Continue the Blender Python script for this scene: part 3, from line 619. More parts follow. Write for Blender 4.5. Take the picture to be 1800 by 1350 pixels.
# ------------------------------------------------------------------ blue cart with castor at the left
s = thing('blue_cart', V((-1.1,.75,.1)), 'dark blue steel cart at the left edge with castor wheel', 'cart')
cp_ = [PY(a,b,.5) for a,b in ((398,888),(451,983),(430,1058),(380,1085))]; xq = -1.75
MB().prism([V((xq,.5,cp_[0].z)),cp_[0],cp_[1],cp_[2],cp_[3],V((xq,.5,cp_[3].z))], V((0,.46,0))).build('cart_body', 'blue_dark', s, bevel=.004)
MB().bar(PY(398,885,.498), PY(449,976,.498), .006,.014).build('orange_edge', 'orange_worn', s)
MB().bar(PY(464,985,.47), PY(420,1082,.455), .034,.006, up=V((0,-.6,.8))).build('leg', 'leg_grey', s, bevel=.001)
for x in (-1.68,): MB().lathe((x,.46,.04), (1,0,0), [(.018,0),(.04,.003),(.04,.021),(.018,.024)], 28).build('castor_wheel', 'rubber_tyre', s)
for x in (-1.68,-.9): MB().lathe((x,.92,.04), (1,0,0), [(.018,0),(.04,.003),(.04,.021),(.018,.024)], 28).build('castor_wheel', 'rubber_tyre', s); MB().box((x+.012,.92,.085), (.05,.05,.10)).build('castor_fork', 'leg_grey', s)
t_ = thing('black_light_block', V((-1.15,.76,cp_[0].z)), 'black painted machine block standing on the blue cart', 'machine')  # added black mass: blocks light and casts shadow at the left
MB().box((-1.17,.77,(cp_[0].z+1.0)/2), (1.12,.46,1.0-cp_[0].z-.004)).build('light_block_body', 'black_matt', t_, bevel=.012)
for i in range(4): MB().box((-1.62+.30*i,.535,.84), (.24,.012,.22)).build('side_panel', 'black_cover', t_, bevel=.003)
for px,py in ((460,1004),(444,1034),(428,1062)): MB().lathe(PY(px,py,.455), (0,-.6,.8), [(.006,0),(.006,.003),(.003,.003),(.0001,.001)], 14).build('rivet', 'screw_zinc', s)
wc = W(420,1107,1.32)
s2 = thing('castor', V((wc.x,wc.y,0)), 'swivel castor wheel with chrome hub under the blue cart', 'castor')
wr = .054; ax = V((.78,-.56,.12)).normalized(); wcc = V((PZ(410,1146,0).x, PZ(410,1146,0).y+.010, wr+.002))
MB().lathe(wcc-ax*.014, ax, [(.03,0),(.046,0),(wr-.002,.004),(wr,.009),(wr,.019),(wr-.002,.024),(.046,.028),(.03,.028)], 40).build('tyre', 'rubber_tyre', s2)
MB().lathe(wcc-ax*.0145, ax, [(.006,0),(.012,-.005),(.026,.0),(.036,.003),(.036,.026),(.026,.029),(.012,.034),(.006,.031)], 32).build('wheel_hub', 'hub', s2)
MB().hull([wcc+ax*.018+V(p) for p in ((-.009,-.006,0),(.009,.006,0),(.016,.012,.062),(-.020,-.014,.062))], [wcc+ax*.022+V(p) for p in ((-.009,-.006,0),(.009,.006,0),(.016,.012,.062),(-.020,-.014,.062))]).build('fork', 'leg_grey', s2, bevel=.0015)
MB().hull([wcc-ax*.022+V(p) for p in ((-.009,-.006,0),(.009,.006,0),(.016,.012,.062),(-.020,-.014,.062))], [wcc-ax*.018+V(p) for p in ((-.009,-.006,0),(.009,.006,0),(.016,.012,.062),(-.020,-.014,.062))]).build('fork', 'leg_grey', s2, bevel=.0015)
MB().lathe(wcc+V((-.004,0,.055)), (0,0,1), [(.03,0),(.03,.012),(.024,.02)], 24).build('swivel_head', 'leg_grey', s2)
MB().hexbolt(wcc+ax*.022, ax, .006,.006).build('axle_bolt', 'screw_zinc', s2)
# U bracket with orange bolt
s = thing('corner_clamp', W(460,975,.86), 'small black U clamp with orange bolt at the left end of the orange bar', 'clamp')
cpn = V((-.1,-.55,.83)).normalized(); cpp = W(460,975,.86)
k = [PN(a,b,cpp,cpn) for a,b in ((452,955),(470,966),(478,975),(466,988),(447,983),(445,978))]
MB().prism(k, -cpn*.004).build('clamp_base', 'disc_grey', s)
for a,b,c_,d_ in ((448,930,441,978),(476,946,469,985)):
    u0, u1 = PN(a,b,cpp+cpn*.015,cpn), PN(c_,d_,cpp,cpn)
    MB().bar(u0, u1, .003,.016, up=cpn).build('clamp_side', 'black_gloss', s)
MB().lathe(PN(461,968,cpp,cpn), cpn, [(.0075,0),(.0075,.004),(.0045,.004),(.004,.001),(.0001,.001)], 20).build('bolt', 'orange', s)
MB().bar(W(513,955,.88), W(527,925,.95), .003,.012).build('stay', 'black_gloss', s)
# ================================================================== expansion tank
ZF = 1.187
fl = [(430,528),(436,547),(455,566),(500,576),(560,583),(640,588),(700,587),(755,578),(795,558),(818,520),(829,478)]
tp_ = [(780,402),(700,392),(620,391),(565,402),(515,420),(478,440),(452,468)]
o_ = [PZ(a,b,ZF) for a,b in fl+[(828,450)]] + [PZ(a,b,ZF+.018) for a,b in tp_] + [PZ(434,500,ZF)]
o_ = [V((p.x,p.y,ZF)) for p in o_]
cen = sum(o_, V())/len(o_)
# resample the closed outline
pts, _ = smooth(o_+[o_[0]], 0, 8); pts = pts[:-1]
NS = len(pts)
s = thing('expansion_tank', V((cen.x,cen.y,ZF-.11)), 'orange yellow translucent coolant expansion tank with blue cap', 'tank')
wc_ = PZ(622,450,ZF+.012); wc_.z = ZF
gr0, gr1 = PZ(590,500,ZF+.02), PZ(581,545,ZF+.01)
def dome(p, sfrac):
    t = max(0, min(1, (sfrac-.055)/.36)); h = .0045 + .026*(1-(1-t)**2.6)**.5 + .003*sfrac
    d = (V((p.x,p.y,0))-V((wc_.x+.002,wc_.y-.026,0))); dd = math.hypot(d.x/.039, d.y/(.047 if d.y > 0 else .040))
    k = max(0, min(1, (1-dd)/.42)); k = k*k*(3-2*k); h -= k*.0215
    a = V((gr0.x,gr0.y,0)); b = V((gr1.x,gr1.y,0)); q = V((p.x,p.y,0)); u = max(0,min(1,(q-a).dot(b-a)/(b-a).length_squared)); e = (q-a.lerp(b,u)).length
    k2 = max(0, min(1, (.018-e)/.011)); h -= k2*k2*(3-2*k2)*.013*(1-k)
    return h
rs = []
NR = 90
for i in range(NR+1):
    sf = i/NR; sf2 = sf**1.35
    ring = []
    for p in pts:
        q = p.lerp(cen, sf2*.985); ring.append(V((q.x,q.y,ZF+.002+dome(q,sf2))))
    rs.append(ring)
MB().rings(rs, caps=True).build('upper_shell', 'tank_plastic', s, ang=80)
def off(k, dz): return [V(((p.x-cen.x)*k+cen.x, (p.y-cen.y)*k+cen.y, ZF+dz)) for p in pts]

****

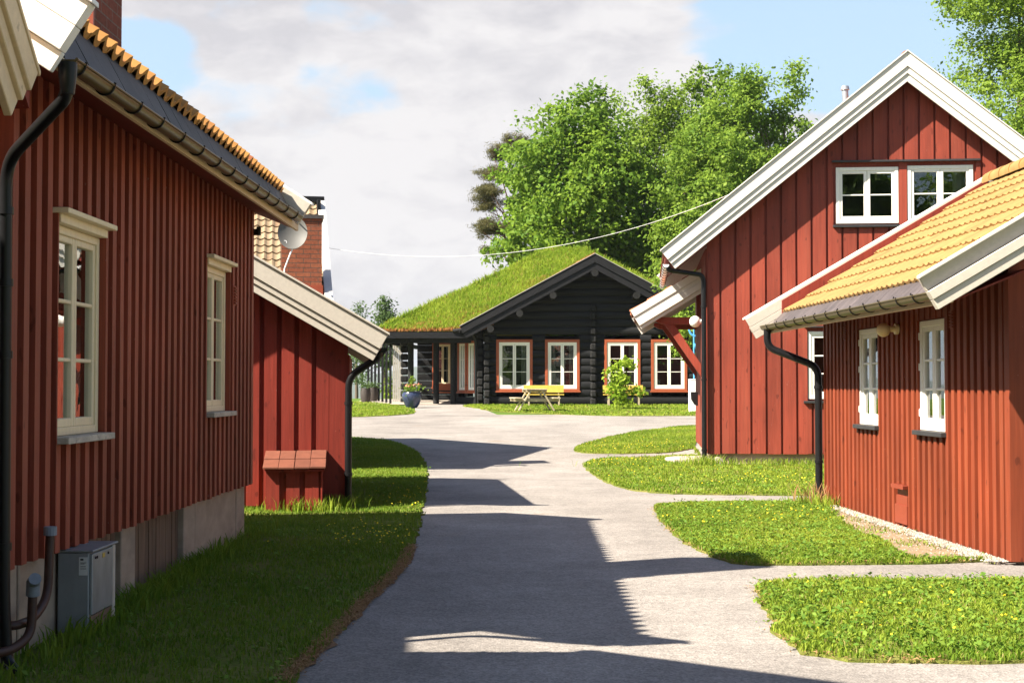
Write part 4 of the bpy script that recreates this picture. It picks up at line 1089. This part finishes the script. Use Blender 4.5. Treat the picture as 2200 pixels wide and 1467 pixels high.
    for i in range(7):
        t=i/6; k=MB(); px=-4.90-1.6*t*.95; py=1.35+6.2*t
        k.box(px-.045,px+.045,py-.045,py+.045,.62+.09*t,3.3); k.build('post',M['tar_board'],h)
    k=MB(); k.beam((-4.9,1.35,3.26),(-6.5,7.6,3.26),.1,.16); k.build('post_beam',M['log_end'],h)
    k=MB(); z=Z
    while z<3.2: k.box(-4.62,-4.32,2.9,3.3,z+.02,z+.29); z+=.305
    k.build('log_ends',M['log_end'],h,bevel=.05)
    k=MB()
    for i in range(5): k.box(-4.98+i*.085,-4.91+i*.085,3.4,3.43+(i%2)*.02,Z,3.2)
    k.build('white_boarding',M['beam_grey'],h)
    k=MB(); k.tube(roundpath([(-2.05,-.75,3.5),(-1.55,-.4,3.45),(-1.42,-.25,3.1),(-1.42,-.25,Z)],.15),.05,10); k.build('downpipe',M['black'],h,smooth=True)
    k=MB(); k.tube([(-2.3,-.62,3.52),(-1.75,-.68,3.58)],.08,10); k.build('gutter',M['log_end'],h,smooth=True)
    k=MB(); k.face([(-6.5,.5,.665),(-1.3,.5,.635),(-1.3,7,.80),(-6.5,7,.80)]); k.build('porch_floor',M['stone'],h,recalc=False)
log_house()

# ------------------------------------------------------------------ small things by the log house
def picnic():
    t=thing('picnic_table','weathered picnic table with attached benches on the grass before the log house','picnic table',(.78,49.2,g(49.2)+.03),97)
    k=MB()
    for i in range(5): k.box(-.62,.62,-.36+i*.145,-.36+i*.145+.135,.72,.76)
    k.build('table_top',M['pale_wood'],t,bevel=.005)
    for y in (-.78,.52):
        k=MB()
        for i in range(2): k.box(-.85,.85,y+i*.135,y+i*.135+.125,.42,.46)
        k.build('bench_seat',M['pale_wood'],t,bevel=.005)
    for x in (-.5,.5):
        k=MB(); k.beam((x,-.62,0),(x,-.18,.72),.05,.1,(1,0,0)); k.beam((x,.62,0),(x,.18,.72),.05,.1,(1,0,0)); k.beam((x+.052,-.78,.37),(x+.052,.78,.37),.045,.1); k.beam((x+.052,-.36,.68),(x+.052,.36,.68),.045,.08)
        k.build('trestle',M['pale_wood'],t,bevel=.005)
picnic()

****

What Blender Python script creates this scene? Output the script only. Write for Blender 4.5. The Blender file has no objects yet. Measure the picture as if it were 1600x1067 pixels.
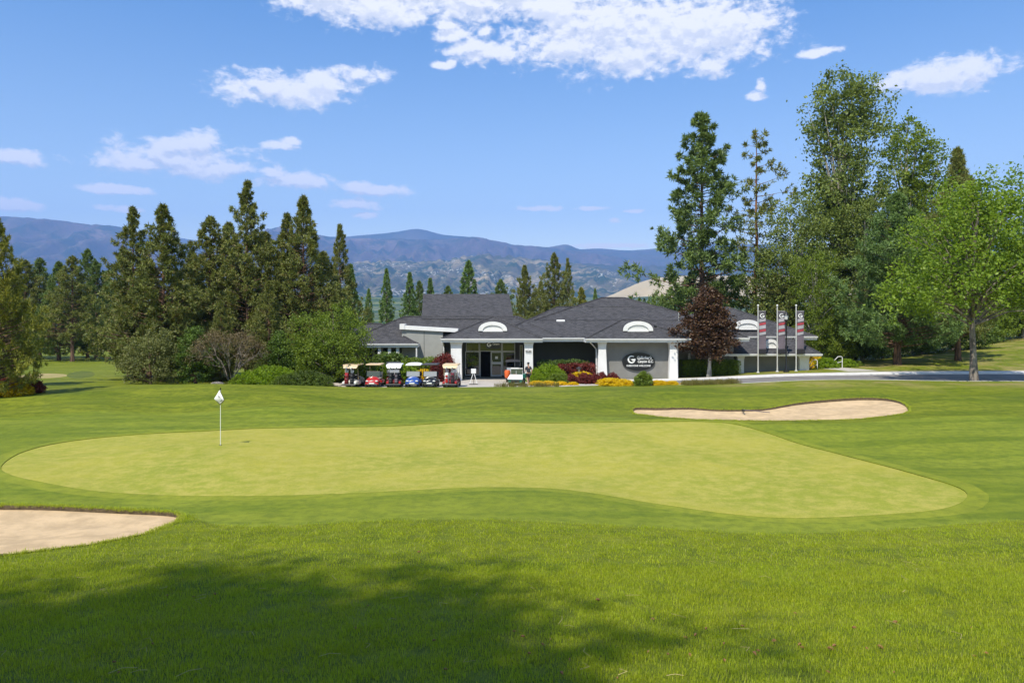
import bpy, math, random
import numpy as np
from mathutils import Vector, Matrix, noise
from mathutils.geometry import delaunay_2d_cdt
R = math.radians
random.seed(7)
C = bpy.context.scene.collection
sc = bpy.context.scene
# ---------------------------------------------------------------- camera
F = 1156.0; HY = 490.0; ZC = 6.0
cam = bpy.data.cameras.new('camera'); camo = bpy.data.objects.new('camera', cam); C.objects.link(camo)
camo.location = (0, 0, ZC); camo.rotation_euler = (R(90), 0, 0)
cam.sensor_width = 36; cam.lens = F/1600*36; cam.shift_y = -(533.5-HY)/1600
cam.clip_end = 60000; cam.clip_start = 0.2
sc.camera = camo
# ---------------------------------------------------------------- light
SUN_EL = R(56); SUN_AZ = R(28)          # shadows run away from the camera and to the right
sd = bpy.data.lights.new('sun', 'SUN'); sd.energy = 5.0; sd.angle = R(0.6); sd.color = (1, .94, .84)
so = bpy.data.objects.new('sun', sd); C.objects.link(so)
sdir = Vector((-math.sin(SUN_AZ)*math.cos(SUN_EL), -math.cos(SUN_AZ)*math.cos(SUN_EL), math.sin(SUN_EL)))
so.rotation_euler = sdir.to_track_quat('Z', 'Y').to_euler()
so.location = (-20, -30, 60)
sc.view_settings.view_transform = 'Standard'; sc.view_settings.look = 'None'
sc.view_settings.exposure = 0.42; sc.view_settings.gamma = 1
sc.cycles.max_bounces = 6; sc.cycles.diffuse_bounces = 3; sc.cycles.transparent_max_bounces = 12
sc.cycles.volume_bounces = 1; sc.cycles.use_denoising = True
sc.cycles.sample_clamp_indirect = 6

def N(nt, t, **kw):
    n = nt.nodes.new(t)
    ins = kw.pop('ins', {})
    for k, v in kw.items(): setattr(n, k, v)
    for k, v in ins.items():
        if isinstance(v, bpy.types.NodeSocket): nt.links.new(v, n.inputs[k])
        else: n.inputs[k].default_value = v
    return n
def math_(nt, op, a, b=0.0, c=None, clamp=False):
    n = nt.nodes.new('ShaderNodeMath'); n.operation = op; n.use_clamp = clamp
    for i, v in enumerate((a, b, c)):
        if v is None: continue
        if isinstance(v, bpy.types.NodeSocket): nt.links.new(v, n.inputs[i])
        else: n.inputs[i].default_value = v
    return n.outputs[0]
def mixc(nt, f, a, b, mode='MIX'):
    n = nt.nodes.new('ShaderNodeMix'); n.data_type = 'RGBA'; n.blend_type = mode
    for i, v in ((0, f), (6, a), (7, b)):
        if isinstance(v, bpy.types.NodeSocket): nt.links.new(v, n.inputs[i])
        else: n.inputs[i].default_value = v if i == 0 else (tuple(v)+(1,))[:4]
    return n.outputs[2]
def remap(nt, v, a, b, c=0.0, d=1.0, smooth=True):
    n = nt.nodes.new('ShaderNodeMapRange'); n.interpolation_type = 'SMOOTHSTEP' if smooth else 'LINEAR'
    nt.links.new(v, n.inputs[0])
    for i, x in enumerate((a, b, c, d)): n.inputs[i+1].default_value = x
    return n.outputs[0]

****

● Your goal: Check every line in the material above for the string "script", then give only the number of lines that have it.

● Output: 3